Beyond this long list of colleagues who have generously lent their support to the Journal by serving on the Advisory Board—there are an untold number of colleagues who have put in the bread-and-butter work of producing first-rate scientific content: First, of course, the many authors (and guest editors too) who have submitted the results of their toil to the Journal; but also the multitude of unnamed reviewers who have put in hours and energy to assess manuscripts and give advice to authors and editors alike. Without their effort no scientific community would exist. The present Journal is no exception.

The Journal has been fortunate that a number of great CSCW scholars have been willing to undertake the hard and often frustrating work of making it all happen: ensuring that each manuscript is carefully reviewed by experts on the topic in question, instructing authors on how to improve their manuscript, and perhaps taking the manuscript though multiple cycles of reviews and revisions. The colleagues who have served as associate editors in the course of the Journal’s existence are: Mark Ackerman, Liam Bannon, Steve Benford, John Bowers, Luigina Ciolfi, Prasun Dewan, Paul Dourish, Geraldine Fitzpatrick, Saul Greenberg, Claudia-Lavinia Ignat, Charlotte Lee, Gloria Mark, Wolfgang Prinz, Mike Robinson, Dave Randall, Tom Rodden, Karen Ruhleder, Susan Leigh Star, and Randy Trigg.

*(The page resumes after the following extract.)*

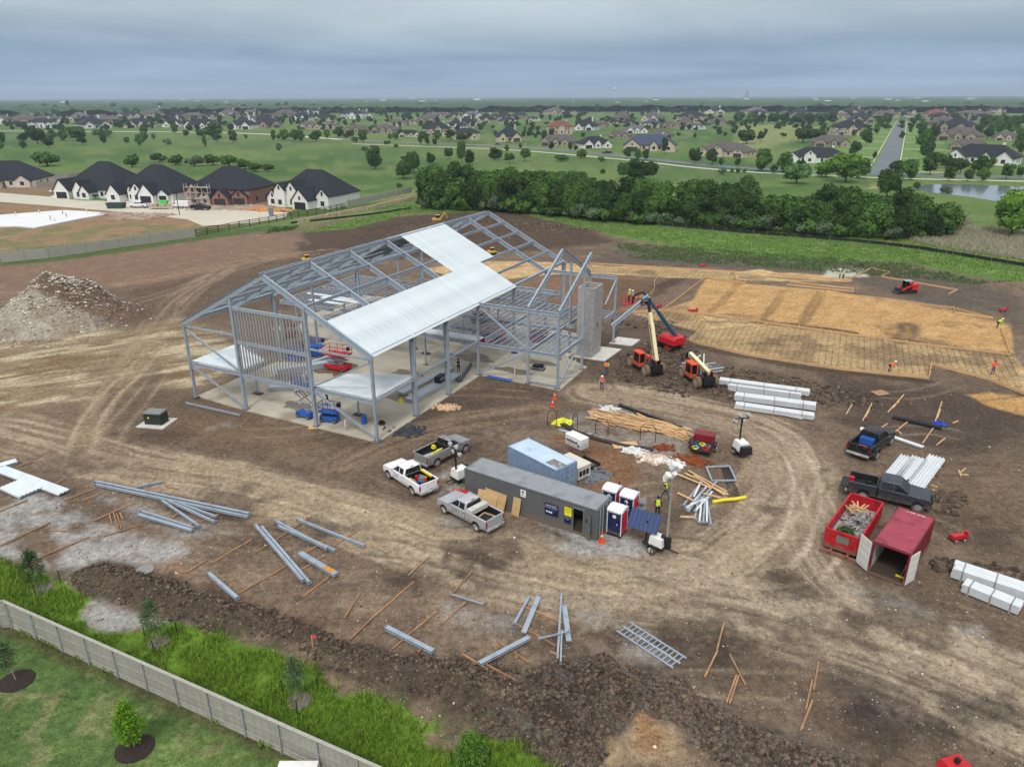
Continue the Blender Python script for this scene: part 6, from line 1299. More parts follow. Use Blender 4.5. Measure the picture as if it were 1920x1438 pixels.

In addition, Paul Luff and Luigina Ciolfi have served as book review editors. —The job of an associate editor is often a thankless one, but so much greater is my gratitude!

Finally, I would like to thank the many people at the offices of the publisher (formerly Kluwer Academic Publishers, later Springer) for the support they have extended to our enterprise, not least at times when the whole thing may not have come across as a profitable business venture: Alexander Schimmelpenninck, Simon Ross, Melanie Willow, Polly Margules, Dieke van Wijnen, Paul Roos, Robbert van Berckelaer, and Beverley Ford, as well as their co-workers. Without their encouragement and professional assistance, it is unlikely that we now would have been able to look back on 20 years of exciting research.